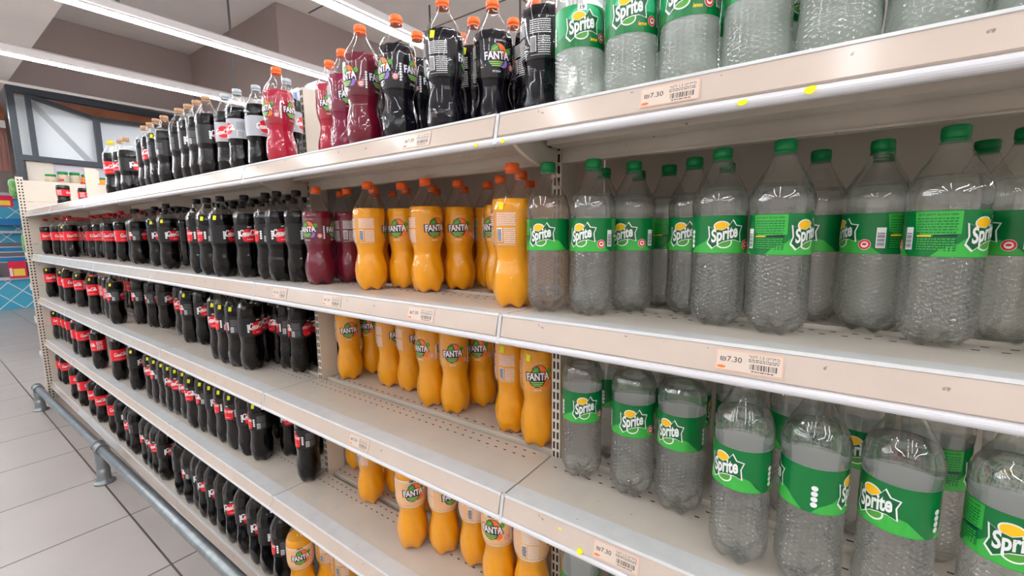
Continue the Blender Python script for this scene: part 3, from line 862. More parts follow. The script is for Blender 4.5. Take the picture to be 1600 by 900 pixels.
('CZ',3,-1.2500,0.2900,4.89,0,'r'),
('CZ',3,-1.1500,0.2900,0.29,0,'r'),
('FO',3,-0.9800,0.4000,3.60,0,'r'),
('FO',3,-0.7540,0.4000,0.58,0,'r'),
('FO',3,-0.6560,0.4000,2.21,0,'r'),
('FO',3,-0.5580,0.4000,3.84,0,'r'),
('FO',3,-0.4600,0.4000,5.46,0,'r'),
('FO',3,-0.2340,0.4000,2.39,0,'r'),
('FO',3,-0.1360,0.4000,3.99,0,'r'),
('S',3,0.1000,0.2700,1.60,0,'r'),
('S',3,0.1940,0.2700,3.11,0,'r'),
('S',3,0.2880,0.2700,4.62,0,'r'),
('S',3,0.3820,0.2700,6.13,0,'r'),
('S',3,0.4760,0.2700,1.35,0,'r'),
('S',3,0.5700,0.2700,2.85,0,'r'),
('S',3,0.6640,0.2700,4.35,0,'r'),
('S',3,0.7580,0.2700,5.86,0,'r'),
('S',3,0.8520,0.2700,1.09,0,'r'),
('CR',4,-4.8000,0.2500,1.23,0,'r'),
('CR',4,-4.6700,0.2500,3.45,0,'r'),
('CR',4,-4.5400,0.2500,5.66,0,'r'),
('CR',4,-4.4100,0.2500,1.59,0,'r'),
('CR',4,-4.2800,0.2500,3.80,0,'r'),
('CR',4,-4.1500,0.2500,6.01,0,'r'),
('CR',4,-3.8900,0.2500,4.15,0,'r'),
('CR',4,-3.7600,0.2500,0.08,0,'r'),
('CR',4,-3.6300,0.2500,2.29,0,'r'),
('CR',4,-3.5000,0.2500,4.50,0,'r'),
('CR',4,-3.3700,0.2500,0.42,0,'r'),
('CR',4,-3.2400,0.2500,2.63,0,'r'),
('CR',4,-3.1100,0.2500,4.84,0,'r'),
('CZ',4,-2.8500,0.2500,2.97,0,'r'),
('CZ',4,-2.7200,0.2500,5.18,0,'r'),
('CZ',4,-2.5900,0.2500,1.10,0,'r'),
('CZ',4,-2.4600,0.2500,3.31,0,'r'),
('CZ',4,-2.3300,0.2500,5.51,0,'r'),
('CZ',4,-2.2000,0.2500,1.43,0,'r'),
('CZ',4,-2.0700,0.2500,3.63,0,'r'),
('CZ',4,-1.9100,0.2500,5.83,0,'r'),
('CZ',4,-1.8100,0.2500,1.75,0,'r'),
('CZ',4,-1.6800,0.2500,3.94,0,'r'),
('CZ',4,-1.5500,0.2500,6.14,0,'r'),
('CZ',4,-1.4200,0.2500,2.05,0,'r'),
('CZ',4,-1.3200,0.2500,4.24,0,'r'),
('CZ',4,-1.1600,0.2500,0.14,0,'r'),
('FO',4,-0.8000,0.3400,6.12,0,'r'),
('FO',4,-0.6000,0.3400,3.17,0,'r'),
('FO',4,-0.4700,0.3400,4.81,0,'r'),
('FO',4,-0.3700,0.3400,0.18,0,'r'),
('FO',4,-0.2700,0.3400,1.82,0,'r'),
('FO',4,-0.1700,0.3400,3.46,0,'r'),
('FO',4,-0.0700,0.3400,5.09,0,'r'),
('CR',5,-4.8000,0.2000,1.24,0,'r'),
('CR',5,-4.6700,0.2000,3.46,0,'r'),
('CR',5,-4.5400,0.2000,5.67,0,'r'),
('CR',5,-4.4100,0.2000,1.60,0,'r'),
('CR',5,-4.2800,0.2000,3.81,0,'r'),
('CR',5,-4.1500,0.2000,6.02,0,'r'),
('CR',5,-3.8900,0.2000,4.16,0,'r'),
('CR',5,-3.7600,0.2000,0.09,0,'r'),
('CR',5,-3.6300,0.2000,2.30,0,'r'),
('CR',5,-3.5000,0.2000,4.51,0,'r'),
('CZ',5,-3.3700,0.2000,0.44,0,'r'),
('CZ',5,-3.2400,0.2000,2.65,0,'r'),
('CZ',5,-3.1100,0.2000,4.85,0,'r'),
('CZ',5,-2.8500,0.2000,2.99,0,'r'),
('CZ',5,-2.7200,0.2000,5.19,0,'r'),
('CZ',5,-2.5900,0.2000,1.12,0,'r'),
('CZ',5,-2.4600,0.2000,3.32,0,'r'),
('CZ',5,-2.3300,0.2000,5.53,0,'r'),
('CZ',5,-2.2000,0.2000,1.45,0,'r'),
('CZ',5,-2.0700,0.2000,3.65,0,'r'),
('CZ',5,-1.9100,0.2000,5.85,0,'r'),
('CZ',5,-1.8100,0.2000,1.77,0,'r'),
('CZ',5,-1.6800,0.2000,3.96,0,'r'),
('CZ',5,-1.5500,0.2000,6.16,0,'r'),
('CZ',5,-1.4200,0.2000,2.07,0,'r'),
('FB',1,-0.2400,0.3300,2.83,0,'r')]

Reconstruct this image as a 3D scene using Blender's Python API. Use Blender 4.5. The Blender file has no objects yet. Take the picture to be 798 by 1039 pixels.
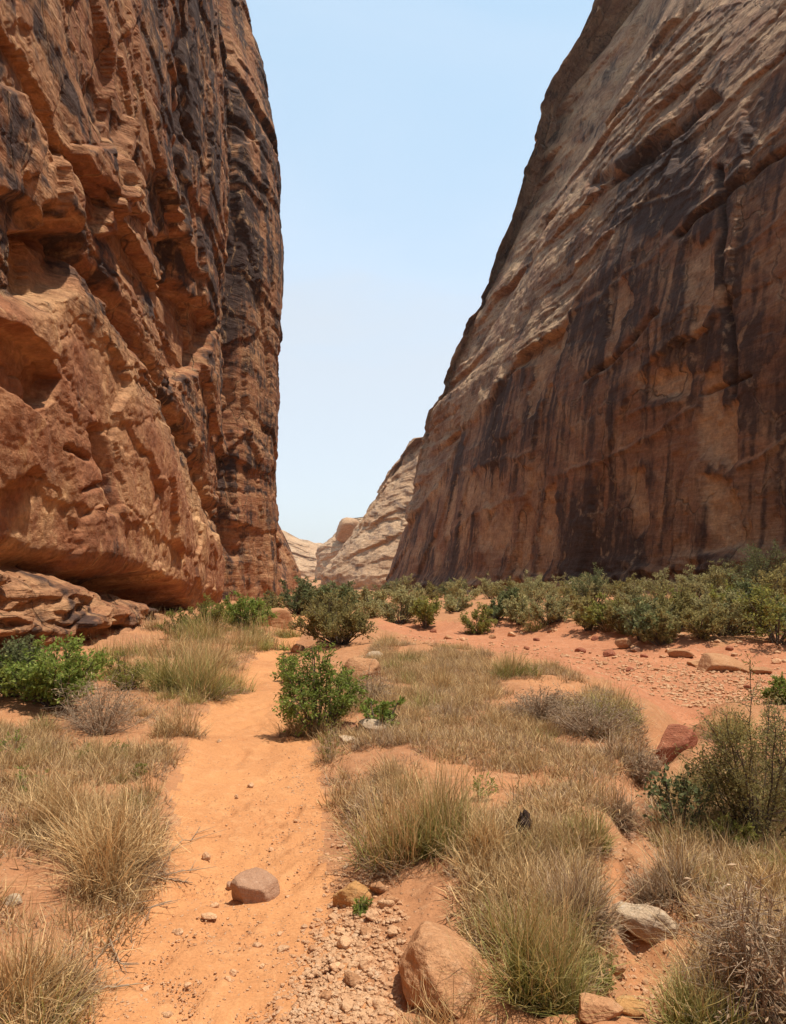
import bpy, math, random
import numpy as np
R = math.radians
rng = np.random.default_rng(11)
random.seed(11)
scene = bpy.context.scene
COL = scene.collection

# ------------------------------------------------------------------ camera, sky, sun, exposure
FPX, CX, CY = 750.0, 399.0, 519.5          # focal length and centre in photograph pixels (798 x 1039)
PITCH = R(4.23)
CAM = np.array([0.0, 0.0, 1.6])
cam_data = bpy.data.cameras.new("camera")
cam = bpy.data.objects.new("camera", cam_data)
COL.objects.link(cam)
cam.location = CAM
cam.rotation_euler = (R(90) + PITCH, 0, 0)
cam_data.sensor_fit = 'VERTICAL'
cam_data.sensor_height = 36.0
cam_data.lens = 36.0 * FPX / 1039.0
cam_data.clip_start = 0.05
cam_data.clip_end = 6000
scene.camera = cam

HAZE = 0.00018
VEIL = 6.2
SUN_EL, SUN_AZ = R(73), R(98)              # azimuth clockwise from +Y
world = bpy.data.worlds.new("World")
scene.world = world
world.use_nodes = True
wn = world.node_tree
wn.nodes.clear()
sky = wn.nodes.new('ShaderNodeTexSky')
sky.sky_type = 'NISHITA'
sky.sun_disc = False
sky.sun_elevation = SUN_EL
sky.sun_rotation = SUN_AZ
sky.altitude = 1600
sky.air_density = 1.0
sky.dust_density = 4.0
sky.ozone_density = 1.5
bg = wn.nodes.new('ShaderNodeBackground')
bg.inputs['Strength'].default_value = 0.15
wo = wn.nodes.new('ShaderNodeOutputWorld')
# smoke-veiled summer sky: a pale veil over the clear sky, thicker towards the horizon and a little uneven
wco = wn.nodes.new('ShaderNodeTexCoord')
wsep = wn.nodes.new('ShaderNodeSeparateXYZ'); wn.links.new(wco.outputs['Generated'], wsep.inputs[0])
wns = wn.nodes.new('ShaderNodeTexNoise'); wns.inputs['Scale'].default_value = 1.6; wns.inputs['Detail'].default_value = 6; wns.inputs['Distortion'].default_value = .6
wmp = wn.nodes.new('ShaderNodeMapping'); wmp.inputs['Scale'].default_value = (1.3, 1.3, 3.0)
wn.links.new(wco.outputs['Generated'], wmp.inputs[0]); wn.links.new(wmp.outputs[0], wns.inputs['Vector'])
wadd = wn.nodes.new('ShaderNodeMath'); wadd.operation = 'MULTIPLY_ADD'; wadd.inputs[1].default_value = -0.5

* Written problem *
From the listing above, restate verbatim the lines running from the one with "Reconstruct this image" through the one with "COL = scene.collection", inclusive, but not the pictures.

* Task solution *
Reconstruct this image as a 3D scene using Blender's Python API. Use Blender 4.5. The Blender file has no objects yet. Take the picture to be 798 by 1039 pixels.
import bpy, math, random
import numpy as np
R = math.radians
rng = np.random.default_rng(11)
random.seed(11)
scene = bpy.context.scene
COL = scene.collection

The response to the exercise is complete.